We're now parked on the side of the interstate, and it looks like we'll be sitting here a while. I-5 is closed 10 miles north of Redding, CA due to a multi-car accident. Once we stopped to wait for the accident to be cleared we checked the DOT website for information on conditions further up the road. Looks like lots of snow and ice ahead! This picture is from a webcam on the interstate just a few miles north of where we are now. It's just rainy and cold here but we're headed towards the mountains.

Thursday, April 1, 2010

The new kitchen window view!

We've left Big Sur and are on the move again! It feels great to be traveling again. Big Sur was fantastic but there is a lot more world to see!

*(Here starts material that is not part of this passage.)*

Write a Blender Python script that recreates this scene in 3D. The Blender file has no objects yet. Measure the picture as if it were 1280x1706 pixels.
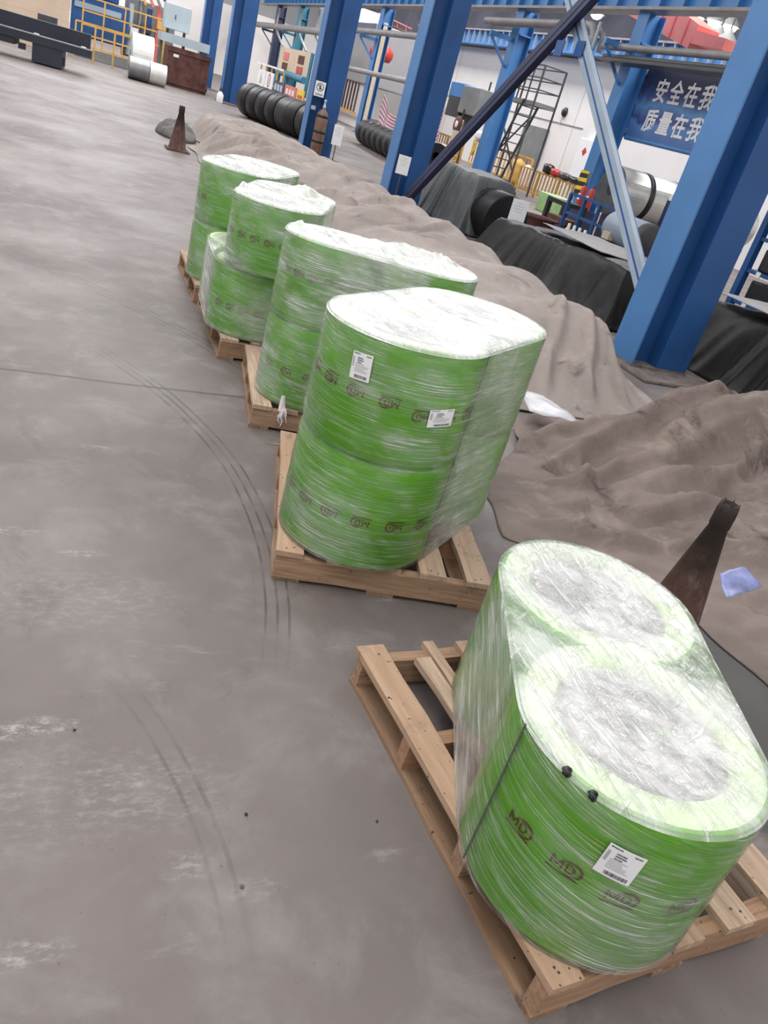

I am very happy that Big Sur wrote me a wonderful recommendation letter! I'll definitely visit there again but for now we are on our way to my next job in Astoria, OR. We have 7 days to drive 850 miles so we're going to just chill out and see the scenery on the way there.
Tonight we're staying in a free spot, a casino parking lot a couple hours north of Sacramento. We stopped at a random store called Grandzillas and Wow! they had all kinds of gourmet foods, imported beers, and specialty items. Really neat place!
We are in a lowland valley here. There are lots of farms, orchards, and vineyards in this part of California. I think we've found a nice quiet spot for the night, and we'll probably even go into the Casino tonight and play some slot machines.

Look, we've moved!

We survived Hwy. 1 in the motorhome again. We've started heading toward Melissa's next job in Astoria, OR. Our first stop was just north of San Jose to visit with family in the area. We had a great time with good company and tasty food. Melissa's job doesn't start until the 7th of April so we've got at least a couple of days to see the sights on our way north.